News

WPA 2 Krack or Key Reinstallation Attack

Black wifi router in an office background. 3d illustration

By Stacy High-Brinkley

How does the hack happen?

“When a device joins a protected Wi-Fi network, a process known as a four-way handshake takes place. This handshake ensures that the client and access point both have the correct login credentials for the network, and generates a new encryption key for protecting web traffic. That encryption key is installed during step three of the four-way handshake, but the access point will sometimes resend the same key if it believes that message may have been lost or dropped. Vanhoef’s research finds that attackers can essentially force the access point to install the same encryption key, which the intruder can then use to attack the encryption protocol and decrypt data.” – Time.com

Now what? We all use Wifi at home and business in some form or fashion. These are the steps you
need to take and be ready to take when the patches are released.
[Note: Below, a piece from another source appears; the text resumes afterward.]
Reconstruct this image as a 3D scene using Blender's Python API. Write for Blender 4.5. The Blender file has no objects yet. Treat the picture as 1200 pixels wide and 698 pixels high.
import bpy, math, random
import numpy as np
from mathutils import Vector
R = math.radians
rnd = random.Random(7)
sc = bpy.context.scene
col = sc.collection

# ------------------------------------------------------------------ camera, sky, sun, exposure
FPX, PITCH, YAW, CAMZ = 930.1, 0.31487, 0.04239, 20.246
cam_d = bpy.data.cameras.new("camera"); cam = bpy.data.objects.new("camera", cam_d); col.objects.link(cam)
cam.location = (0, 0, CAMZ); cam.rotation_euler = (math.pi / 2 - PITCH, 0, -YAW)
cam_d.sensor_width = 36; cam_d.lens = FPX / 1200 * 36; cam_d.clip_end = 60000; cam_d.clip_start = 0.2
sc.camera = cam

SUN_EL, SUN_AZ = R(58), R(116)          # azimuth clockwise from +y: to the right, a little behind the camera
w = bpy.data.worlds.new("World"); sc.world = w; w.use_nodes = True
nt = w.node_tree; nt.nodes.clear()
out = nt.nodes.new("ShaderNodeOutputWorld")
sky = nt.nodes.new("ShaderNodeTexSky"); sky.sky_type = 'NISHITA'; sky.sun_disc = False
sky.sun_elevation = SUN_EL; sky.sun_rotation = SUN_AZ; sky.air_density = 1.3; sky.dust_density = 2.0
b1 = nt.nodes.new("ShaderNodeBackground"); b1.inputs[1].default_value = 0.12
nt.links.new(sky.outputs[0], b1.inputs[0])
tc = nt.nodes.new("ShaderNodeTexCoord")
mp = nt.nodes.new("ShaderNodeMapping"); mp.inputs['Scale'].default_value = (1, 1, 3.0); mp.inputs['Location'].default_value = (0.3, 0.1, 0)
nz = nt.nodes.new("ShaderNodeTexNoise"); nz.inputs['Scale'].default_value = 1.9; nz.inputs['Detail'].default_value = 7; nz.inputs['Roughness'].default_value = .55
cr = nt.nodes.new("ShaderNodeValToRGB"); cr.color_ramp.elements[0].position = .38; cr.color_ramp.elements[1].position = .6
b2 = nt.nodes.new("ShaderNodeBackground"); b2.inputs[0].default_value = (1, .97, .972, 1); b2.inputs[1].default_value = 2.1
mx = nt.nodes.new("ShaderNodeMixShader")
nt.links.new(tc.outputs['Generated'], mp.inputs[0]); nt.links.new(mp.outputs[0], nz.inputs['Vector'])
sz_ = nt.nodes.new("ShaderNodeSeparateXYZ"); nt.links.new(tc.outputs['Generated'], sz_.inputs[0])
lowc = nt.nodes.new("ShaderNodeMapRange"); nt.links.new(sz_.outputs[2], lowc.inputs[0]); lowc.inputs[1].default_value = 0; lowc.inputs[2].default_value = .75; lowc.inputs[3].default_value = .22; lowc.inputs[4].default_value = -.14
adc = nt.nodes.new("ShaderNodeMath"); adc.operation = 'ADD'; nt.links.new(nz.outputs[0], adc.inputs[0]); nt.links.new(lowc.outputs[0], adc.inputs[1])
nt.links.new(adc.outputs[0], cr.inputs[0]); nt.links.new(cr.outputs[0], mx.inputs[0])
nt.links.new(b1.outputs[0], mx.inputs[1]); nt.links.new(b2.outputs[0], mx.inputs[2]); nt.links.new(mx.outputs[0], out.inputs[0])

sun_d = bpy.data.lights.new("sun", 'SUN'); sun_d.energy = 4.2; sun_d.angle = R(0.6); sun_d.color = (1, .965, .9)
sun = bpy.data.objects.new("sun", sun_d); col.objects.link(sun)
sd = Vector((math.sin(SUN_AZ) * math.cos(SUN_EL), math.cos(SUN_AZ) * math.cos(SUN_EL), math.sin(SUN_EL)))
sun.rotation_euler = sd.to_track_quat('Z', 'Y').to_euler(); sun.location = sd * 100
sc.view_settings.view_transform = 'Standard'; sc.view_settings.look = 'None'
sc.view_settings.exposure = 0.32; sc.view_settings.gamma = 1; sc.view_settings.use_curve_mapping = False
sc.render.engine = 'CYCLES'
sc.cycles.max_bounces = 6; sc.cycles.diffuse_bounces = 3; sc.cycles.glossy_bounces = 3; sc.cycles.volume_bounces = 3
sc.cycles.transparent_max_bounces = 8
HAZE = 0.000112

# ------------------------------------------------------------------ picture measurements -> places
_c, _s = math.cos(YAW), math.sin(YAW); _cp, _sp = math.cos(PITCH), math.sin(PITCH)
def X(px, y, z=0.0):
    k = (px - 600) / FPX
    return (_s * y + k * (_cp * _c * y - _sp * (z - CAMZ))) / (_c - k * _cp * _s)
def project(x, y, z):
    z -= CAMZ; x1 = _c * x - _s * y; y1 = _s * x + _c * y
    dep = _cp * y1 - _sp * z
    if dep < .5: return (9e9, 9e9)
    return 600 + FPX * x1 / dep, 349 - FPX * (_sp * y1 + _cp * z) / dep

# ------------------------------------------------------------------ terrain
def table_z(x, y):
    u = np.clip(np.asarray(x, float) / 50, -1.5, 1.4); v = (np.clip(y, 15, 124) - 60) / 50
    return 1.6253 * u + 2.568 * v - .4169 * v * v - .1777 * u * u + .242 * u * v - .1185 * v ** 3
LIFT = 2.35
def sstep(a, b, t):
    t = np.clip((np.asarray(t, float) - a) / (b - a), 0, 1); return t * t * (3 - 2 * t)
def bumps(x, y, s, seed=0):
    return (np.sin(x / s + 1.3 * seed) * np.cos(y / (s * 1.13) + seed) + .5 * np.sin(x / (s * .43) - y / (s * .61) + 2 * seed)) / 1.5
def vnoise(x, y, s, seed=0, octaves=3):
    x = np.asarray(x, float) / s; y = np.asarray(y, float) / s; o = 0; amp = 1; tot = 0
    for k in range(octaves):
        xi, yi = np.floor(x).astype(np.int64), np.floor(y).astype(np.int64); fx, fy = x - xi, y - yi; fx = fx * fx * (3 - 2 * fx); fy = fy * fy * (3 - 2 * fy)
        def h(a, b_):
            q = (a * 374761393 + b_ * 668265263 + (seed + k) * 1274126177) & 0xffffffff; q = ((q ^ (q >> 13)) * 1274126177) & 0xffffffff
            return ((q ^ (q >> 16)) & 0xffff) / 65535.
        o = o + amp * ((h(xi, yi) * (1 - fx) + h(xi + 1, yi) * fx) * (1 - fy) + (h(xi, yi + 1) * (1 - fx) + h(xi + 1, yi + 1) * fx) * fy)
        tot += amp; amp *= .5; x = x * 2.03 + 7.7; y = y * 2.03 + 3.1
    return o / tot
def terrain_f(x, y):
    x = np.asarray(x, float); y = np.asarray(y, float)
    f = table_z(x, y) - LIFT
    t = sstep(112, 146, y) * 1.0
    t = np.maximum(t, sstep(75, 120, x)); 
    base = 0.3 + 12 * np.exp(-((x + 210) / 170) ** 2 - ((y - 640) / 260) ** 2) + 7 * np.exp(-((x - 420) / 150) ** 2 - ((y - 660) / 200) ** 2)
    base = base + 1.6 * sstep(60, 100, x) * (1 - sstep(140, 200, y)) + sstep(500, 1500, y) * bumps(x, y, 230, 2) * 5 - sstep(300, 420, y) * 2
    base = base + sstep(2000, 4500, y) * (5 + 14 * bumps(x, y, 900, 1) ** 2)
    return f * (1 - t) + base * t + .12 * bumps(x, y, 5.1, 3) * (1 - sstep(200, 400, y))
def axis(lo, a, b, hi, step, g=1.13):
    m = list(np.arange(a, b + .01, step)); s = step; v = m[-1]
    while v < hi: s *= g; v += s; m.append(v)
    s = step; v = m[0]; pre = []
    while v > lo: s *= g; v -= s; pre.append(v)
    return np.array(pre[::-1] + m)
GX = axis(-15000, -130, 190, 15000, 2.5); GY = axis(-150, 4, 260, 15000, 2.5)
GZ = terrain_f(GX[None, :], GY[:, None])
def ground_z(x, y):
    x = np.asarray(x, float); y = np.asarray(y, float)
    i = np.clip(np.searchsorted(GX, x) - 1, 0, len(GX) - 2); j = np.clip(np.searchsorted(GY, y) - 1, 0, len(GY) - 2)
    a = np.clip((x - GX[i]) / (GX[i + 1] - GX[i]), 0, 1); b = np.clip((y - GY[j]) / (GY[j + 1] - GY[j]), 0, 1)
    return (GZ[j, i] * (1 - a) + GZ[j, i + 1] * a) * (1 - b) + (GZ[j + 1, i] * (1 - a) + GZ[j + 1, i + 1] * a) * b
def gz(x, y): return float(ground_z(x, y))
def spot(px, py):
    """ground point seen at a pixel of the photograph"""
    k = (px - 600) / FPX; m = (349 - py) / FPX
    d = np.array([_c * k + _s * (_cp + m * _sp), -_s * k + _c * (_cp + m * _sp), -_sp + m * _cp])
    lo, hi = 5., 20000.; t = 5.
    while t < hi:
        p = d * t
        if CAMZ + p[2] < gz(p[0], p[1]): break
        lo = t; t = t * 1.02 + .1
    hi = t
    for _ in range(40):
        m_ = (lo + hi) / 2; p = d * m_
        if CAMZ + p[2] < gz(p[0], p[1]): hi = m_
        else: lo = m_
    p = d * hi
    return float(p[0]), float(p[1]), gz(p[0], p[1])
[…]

Update all devices especially Android and Linux devices, this includes any smart devices including TVs. The only way a hacker can hack your wifi router is if they have access to it, for instance my router is in the middle of house and a little harder to get to than if it was near a front window. Call your provider to see if they have a firmware update for your router. Take any devices off of your wireless network that host critical data until all systems are patched.

Avoid public Wi-Fi at all costs, including Google's protected Wi-Fi hotspots until Google says otherwise. Only connect to secured services, this means web pages that use HTTPS in the URL. You should contact any company whose services you use and ask if the connection is secured using TLS 1.2, and if so your connection with that service is safe for now.

If you have a paid VPN service that you trust you should enable the connection full-time until further notice. Resist the temptation to rush and sign-up for any free VPN service until you can find out if they have been vetted and will keep your data secure. Most don’t.

Use a wired network if your router and computer both have a spot to plug in an Ethernet cable. This exploit only affects 802.11 traffic between a Wi-Fi router and a connected device.

Remember that we live in a connected world, we need to stay vigilant at all times. Once all of the
patches are released for your all of your devices in your home and or business take a day off and start patching!